Çin Halk Kurutuluş Ordusu'nun 100. kuruluş yıl dönümünün kutlanacağı 1 Ağustos ile aynı ayda gerçekleşecek olası ziyaretin, Pekin'in Ada çevresinde askeri hareketlerini yoğunlaştırmasına yol açabileceği değerlendiriliyor.

Ayrıca Çin'i yöneten Komünist Partisi'nin güz aylarında düzenleyeceği 20. Parti Kongresi öncesinde Bohay Denizi kıyısındaki sayfiye kasabası Beydayhı'da düzenlenen üst düzey istişare toplantısı da ağustosta yapılacak. Ülkenin gelecekteki yönetim kadrolarını şekillendirecek kararlar alınacak kongre, Çin tarafındaki tepkileri artırabilecek bir etken olarak görülüyor.

82 yaşındaki Pelosi'nin nisan ayında Tayvan'a yapmayı planladığı ziyaret Kovid-19'a yakalandığı gerekçesiyle iptal edilmişti.

Çin Dışişleri Bakanı Vang Yi, o günlerde Pelosi'nin Tayvan'ı ziyaretinin "tek Çin" ilkesinin tanımladığı "kırmızı çizginin aşılması" anlamına geleceği uyarısında bulunmuştu.

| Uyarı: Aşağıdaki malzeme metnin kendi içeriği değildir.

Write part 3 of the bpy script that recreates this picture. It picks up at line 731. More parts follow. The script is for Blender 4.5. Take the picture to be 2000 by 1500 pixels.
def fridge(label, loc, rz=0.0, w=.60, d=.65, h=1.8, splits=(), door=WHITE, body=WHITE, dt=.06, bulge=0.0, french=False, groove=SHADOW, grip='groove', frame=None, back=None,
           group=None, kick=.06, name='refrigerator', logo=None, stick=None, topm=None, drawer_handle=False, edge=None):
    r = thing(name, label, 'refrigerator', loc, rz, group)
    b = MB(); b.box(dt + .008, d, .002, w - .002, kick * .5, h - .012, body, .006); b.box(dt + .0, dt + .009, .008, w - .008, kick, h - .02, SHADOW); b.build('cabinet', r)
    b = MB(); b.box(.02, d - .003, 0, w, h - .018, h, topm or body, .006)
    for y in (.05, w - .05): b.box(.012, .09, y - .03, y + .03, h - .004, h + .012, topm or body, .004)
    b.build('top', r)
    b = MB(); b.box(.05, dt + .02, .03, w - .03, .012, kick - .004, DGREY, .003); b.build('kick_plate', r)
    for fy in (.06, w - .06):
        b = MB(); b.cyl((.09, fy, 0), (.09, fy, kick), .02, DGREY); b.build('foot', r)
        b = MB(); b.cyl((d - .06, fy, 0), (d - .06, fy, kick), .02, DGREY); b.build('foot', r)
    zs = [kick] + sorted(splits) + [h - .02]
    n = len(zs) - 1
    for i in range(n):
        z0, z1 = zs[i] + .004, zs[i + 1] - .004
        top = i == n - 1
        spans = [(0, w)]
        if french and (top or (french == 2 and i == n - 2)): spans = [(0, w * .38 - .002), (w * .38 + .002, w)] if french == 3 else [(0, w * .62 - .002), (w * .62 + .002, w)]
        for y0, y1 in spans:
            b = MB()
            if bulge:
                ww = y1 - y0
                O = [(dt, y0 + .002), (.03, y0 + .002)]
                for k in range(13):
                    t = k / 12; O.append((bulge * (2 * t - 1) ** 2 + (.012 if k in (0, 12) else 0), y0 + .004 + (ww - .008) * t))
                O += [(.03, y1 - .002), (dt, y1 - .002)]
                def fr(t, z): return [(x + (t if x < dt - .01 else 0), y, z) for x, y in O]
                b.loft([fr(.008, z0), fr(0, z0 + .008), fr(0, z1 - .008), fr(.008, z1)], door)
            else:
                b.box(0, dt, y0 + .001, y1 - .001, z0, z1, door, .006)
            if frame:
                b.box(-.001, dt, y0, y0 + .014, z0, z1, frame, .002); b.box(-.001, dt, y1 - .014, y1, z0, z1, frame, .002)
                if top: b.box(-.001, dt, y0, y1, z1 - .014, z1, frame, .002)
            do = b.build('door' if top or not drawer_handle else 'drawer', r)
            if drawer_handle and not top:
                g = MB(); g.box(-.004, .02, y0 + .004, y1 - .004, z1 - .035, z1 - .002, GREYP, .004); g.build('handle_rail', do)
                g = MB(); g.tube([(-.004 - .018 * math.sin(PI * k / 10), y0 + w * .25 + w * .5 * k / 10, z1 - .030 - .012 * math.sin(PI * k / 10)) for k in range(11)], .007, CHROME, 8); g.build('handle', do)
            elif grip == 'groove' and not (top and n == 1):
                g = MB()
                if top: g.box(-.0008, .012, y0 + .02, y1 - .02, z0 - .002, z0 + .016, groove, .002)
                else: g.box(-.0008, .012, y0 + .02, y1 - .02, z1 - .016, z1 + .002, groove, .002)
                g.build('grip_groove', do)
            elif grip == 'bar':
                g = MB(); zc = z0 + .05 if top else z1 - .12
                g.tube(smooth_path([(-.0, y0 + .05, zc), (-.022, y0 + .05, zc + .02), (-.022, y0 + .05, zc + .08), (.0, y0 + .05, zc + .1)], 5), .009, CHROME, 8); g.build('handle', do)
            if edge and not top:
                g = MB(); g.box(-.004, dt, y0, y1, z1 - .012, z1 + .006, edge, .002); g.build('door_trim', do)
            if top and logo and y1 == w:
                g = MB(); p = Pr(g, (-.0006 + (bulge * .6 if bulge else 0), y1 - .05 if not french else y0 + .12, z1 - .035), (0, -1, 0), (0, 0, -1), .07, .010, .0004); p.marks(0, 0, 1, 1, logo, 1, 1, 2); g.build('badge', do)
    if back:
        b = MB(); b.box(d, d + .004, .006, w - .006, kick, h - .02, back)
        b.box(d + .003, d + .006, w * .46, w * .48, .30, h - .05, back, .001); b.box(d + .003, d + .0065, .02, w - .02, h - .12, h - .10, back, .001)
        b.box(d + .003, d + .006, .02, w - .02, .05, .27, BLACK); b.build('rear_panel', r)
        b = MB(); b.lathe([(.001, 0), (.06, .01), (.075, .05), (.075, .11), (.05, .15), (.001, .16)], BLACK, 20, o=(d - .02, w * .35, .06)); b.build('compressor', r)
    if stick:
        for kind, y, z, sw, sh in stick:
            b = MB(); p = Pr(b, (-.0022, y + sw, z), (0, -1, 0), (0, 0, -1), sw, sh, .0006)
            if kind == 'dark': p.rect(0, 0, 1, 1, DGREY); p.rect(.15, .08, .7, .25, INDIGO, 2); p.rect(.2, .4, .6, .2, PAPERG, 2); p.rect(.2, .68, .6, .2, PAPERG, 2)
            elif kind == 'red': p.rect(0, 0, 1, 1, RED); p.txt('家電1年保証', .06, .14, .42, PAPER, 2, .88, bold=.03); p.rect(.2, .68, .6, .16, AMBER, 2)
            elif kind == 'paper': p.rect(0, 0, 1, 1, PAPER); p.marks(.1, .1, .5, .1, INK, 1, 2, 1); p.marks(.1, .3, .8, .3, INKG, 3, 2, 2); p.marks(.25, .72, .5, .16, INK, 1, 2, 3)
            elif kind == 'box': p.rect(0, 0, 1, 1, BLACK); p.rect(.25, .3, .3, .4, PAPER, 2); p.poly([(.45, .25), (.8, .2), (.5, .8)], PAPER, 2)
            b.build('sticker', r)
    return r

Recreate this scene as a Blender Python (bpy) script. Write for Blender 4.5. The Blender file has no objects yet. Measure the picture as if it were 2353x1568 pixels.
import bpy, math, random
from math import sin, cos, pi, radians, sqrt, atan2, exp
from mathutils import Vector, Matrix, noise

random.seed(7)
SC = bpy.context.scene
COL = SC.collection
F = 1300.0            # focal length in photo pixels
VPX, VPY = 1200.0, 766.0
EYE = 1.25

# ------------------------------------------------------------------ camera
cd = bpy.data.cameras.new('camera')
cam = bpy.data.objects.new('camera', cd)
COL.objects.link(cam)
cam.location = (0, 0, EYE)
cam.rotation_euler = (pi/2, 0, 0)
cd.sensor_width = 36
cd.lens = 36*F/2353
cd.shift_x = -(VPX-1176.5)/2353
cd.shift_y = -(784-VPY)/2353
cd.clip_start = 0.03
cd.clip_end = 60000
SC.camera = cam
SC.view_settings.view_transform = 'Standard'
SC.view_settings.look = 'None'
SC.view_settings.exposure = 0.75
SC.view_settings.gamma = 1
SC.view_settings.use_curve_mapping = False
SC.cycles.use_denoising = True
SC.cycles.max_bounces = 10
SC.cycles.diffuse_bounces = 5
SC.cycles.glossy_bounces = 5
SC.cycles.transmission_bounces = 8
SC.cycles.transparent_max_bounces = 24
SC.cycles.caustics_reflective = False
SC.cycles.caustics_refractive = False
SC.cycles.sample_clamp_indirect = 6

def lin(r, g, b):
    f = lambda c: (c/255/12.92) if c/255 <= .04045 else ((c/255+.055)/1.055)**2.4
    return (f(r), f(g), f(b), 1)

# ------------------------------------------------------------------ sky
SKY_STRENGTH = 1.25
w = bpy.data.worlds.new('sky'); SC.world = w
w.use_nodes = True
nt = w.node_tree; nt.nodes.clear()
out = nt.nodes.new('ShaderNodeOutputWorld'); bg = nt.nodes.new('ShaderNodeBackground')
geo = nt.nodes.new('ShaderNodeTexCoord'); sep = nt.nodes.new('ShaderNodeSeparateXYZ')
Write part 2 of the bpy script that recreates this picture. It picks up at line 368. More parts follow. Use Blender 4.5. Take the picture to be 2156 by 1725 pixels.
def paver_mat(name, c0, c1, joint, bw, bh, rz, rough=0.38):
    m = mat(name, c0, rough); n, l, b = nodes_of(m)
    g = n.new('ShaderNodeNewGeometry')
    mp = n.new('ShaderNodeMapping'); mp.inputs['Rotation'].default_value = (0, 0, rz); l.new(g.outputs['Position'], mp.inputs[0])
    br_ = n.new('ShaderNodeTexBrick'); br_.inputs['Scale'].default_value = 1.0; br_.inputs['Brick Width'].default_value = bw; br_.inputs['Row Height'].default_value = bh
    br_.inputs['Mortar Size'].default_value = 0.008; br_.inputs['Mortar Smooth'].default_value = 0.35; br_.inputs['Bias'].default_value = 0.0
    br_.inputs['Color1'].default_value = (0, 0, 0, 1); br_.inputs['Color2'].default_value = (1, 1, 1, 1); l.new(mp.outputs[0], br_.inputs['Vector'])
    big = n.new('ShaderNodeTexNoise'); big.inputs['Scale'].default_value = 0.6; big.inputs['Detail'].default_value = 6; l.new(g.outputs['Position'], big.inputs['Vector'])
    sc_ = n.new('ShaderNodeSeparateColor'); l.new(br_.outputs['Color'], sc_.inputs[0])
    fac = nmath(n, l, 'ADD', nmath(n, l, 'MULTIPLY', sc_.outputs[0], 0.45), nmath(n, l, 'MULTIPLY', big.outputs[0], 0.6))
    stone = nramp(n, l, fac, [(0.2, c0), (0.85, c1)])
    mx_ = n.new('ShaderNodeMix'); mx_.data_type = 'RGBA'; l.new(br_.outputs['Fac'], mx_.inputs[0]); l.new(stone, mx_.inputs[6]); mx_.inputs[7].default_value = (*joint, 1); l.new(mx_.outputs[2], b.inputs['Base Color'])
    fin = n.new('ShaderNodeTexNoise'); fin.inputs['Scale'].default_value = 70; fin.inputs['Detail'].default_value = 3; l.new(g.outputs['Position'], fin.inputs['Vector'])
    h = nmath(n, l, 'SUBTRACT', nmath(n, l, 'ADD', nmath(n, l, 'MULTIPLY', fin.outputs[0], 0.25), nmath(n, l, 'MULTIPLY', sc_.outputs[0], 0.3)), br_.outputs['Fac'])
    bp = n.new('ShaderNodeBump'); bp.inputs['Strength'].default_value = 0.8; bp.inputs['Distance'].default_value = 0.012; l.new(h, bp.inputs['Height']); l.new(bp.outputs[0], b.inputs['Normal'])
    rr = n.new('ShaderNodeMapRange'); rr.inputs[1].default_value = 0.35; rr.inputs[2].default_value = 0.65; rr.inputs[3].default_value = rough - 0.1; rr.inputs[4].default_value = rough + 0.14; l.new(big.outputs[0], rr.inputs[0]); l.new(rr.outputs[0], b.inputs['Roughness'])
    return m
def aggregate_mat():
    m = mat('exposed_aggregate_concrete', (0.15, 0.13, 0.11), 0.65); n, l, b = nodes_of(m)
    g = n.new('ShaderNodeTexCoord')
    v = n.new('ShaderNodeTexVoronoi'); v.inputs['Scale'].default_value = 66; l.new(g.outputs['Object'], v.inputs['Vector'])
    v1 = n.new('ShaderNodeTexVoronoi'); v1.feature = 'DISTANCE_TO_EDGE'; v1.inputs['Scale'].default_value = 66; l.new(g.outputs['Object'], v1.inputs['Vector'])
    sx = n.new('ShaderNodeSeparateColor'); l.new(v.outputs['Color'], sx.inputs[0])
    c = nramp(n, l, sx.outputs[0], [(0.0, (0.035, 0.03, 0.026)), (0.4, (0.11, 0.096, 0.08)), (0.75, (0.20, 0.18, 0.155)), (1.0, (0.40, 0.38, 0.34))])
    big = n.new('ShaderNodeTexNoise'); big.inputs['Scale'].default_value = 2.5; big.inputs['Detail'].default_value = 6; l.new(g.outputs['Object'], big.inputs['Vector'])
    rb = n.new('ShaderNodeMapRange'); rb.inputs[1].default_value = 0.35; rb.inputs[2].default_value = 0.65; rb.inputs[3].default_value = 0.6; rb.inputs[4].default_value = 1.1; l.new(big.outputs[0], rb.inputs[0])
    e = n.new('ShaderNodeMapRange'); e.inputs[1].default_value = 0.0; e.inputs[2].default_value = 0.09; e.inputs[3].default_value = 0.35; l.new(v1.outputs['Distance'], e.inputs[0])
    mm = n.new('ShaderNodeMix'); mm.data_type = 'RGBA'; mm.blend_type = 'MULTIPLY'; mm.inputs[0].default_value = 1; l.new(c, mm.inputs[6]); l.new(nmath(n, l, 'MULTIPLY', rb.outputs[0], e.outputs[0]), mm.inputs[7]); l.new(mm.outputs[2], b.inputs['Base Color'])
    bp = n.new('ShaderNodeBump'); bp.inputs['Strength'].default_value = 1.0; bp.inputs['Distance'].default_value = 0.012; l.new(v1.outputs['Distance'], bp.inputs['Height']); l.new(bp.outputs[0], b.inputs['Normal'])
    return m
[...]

Çin'de İkinci Dünya Savaşı'nın ardından çıkan iç savaşta Mao Zedong liderliğindeki Çin Komünist Partisinin (ÇKP) 1949'da iktidarı ele geçirmesi ve Çin Halk Cumhuriyeti'nin kuruluşunu ilan etmesi üzerine Çan Kayşek liderliğindeki Çin Milliyetçi Partisi (Kuomintag) üyeleri, Tayvan'a yerleşip 1912'de kurulan "Çin Cumhuriyeti" iktidarının Ada'da devam ettiğini ileri sürerek bağımsızlık ilan etmişti.

Bu girişim, Çin tarafından kabul edilmese de Tayvan temsilcileri, 1971'e kadar Birleşmiş Milletler (BM) Genel Kurulunda Çin'i temsil etmişti. 1950'ler ve 1960'larda çok sayıda ülkenin diplomatik ilişki tercihini Çin Cumhuriyeti'nden Çin Halk Cumhuriyeti'ne çevirmesinin ardından 1971'de BM Genel Kurulunda yapılan oylamada, Pekin hükümetinin Çin'in tek meşru temsilcisi kabul edilmesiyle Tayvan'ın uluslararası örgütlerdeki konumu belirsiz hale gelmişti.

Pekin yönetimi, "Tek Çin" ilkesini benimseyerek Tayvan'ın kendi topraklarının parçası olduğunu savunuyor. Çin, boğaz ve çevresindeki askeri varlığının yanı sıra Tayvan'ın dünya ülkeleriyle müstakil diplomatik ilişkiler kurmasına, BM'de ve diğer uluslararası kuruluşlarda temsil edilmesine karşı çıkıyor.

Ukrayna’nın NATO’ya üyeliğe alınması tehdidini sürekli tekrarlayarak Rusya’yı tahrik eden ABD, işgalin başlamasını ve Moskova’yı tuzağa çekmeyi başarmıştı. Rusya’yı Ukrayna’da düşürdüğü açmaz ile sıkıştıran Washington, Pekin ile arasındaki bağı koparmayı ve Batı’nın egemenliğindeki dünya düzeninin bekasını korumayı amaçlıyor. Bu kapsamda ABD liderliğindeki NATO, Çin yönetimini son zirvede resmen tehdit olarak nitelemişti. Bu hedef doğrultusunda ABD ve Batı, Doğu Türkistan’daki Çin zulmünü, diğer azınlıklara yapılan zorbalıkları, Tayvan ve Hong Kong meselelerini menfaatleri doğrultusunda kullanarak sürekli kaşıyor. Böylece Çin'in hem tepkisini ölçüyor hem de siyasi yıpratma taktiği güdüyor.